J’ai connu Christiane à la sortie des chaînes d’inscriptions de l’Université. Nous étions d’abord des amis, avant de devenir un couple quelques années plus tard.
A cette époque, on buvait beaucoup dans les milieux étudiants. Je buvais avec Christiane. Rien d’anormal.
Nous partagions des histoires familiales difficiles. L’alcool et des parents dysfonctionnels de mon côté. L’alcool et une enfance sacrifiée pour une mère malade du côté de Christiane. Nos blessures nous avaient ainsi rapprochées sans que nous en ayons réellement conscience à cette époque.
8 ans après nous nous sommes installés ensemble. Pour débuter une vie en apparence normale. Je ne sais plus comment la situation a évolué. Je me suis rendu compte que progressivement Christiane buvait de plus en plus. J’ai essayé de la convaincre de se soigner mais je ne savais pas lui parler. Et encore moins l’écouter. J’étais en colère. Je lui criais dessus alors qu’elle était en souffrance et qu’elle ne pouvait ni ne savait probablement pas comment demander de l’aide.
Et puis ce que je vivais avec Christiane m’avait ramené à mes traumatismes d’adolescence quand je vivais avec une mère alcoolique. Comme si tout ce que j’avais voulu oublier, enfouir profondément resurgissait brutalement. J’étais incapable de gérer en adulte la situation avec Christiane parce que je me retrouvais comme un adolescent démuni face à une situation sur laquelle je n’avais pas la capacité de mettre les mots.
Finalement, c’est moi qui me suis fait aider par un centre d’addictologie qui accompagnait également les familles.

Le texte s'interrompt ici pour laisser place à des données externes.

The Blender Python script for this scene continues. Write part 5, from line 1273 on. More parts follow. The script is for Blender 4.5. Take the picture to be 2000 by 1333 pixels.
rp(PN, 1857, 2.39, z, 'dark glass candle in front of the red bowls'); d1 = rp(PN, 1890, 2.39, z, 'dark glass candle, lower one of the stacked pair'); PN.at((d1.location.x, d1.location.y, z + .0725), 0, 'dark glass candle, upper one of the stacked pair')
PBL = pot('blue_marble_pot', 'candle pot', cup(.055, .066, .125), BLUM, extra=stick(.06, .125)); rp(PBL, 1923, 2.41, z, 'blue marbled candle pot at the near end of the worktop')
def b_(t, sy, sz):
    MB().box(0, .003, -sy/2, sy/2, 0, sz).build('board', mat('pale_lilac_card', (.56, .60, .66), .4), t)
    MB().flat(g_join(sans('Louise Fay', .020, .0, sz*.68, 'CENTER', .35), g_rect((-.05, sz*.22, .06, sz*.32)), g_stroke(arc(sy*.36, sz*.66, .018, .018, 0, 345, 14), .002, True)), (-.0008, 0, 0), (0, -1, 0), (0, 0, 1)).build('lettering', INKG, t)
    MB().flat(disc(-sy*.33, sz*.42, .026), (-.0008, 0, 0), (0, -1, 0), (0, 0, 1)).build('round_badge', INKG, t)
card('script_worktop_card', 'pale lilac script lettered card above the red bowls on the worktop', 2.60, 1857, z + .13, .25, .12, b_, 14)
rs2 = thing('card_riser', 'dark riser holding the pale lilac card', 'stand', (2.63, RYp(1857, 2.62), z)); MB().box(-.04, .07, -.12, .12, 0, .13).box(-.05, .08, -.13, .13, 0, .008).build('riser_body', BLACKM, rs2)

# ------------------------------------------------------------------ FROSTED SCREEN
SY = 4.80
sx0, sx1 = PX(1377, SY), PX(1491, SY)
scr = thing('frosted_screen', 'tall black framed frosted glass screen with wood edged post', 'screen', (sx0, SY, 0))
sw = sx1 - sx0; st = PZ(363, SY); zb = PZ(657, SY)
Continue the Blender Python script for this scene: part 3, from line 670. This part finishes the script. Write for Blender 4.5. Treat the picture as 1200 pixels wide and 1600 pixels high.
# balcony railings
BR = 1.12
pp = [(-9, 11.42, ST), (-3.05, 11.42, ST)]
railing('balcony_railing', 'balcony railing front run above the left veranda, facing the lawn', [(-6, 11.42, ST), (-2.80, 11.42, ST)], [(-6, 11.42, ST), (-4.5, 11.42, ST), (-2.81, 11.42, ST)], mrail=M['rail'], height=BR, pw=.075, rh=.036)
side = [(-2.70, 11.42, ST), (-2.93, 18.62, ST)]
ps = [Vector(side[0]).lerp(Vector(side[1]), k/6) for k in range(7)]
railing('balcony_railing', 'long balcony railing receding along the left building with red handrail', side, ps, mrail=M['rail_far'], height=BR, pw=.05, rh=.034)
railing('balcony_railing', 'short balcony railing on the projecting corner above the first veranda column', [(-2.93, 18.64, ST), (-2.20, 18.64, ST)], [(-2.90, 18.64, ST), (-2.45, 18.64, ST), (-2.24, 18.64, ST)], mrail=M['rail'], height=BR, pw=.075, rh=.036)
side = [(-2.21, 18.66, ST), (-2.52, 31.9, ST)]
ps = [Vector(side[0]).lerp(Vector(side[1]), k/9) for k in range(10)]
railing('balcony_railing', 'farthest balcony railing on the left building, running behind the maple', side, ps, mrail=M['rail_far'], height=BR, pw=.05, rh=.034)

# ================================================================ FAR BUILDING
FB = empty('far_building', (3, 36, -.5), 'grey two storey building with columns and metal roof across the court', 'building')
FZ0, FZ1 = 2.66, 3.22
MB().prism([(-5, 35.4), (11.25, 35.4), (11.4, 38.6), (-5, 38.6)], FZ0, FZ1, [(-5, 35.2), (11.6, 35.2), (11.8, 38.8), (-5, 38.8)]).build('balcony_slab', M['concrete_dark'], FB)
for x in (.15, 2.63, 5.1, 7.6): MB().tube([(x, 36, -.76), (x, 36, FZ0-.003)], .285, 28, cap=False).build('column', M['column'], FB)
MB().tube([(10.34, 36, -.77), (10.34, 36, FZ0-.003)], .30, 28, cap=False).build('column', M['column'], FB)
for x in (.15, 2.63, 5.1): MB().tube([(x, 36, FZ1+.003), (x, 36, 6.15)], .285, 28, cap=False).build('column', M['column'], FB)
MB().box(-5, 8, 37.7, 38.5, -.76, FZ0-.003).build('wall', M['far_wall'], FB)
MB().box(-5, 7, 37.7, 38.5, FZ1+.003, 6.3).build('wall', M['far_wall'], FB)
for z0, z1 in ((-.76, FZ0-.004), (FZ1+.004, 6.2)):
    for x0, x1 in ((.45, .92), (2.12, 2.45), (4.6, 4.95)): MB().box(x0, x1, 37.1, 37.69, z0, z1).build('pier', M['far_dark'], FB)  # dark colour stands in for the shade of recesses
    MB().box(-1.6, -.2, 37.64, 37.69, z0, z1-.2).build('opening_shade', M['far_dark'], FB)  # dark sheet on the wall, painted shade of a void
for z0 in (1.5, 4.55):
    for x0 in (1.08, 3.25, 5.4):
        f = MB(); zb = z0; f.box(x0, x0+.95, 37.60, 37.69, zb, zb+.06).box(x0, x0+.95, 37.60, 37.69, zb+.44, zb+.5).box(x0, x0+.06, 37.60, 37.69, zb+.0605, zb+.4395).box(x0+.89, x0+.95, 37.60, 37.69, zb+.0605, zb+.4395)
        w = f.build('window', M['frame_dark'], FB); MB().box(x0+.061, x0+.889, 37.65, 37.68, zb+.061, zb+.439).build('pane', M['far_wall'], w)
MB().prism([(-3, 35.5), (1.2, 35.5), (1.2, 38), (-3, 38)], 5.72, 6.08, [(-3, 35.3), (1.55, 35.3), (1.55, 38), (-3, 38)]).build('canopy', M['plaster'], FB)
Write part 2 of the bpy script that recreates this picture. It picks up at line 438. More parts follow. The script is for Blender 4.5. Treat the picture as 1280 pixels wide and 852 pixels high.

La situation s’est détériorée de plus en plus. Pendant certaines périodes, elles était saoule du matin au soir. Je me suis replié sur moi et sur mes propres problèmes. Je me souviens que pendant certains repas pris avec mes enfants, elle répétait les mêmes phrases, les mêmes conseils inutiles à notre fils ainé qui se mettait en colère, de frustration. Je sais que nos enfants ont beaucoup souffert de cette situation et je le regrette profondément.
Christiane perdait toute pudeur ce qui était très dur pour mes deux fils et moi. Cette situation me mettait en rage. En colère folle contre Christiane. Je crois que j’étais tellement en colère que j’étais incapable de voir combien elle souffrait.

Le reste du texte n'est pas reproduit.